++++ Given records ++++

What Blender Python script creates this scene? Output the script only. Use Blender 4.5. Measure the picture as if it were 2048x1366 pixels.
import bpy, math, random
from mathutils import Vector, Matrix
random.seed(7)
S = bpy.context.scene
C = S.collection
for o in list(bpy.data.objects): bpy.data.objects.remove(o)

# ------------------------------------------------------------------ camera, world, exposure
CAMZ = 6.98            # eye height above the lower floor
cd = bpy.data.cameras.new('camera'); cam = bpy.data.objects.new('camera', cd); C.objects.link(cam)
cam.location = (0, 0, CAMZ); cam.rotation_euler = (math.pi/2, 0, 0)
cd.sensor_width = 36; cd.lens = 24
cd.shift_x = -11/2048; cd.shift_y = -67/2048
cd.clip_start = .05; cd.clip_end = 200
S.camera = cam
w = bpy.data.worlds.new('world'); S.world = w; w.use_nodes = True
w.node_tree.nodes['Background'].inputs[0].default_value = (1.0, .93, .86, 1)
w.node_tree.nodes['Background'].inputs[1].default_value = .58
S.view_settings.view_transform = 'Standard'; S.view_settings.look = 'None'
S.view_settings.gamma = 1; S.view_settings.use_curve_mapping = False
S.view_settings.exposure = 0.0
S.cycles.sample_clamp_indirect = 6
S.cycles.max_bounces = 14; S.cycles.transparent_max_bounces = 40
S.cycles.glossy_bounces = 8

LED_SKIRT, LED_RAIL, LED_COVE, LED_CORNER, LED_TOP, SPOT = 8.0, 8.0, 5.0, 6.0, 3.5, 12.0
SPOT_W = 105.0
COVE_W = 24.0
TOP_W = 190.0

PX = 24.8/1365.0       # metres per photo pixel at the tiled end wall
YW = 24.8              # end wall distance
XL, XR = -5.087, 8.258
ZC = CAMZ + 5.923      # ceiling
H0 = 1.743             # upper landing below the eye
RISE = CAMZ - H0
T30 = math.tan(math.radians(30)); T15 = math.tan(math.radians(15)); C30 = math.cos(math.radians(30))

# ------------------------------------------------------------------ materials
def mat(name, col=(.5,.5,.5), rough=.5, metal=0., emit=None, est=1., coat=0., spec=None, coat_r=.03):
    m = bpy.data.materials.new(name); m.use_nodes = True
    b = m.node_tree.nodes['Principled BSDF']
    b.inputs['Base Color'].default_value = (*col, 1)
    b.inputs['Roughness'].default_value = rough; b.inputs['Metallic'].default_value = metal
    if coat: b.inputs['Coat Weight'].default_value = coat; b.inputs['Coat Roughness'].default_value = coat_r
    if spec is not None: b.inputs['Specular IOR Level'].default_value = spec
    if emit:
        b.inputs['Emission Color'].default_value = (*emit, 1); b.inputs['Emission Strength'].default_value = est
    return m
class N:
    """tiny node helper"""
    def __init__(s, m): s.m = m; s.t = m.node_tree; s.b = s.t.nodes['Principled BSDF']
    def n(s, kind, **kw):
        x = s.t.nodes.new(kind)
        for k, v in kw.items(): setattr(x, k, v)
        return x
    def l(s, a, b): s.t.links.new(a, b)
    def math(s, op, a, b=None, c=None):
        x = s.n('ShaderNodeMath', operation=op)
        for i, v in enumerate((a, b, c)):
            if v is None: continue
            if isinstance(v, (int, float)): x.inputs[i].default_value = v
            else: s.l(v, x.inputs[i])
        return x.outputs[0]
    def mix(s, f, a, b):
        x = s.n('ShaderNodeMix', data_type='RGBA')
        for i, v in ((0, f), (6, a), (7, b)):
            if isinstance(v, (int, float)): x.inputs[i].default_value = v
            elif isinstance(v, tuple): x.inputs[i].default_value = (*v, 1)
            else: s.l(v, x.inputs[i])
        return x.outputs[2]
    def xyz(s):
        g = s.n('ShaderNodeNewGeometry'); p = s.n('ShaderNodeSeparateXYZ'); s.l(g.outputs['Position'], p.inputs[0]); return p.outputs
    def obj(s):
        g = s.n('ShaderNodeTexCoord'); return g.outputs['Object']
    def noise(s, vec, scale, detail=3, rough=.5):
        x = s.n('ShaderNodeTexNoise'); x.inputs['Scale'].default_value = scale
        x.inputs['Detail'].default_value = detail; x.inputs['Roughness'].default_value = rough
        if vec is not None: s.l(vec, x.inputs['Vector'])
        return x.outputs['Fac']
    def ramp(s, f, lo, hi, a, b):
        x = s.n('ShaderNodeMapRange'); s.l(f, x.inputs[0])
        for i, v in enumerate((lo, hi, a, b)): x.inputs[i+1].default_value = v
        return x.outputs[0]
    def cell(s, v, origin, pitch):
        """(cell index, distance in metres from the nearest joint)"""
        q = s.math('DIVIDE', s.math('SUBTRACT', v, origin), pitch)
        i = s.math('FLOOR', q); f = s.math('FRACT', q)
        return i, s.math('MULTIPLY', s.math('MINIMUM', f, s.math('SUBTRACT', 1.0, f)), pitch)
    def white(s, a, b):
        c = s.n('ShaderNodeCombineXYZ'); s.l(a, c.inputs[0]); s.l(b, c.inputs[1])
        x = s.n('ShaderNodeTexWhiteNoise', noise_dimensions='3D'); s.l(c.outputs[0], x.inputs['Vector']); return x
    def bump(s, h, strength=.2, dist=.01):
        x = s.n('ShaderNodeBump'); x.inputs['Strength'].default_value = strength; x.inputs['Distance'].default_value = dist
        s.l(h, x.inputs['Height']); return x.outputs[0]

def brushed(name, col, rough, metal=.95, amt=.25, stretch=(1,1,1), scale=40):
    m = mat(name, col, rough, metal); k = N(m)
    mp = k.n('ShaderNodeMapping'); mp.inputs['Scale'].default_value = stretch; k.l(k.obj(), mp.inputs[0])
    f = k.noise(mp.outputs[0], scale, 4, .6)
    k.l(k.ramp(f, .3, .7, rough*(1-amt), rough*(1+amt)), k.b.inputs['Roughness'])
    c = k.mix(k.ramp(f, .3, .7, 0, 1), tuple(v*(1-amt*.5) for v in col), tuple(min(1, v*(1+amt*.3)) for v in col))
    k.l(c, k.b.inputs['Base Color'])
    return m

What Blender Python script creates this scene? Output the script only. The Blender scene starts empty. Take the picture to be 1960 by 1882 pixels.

++++

Work required: Check every line in the material above for the string "this", then give only the number of lines that have it.

Solved exercise: 2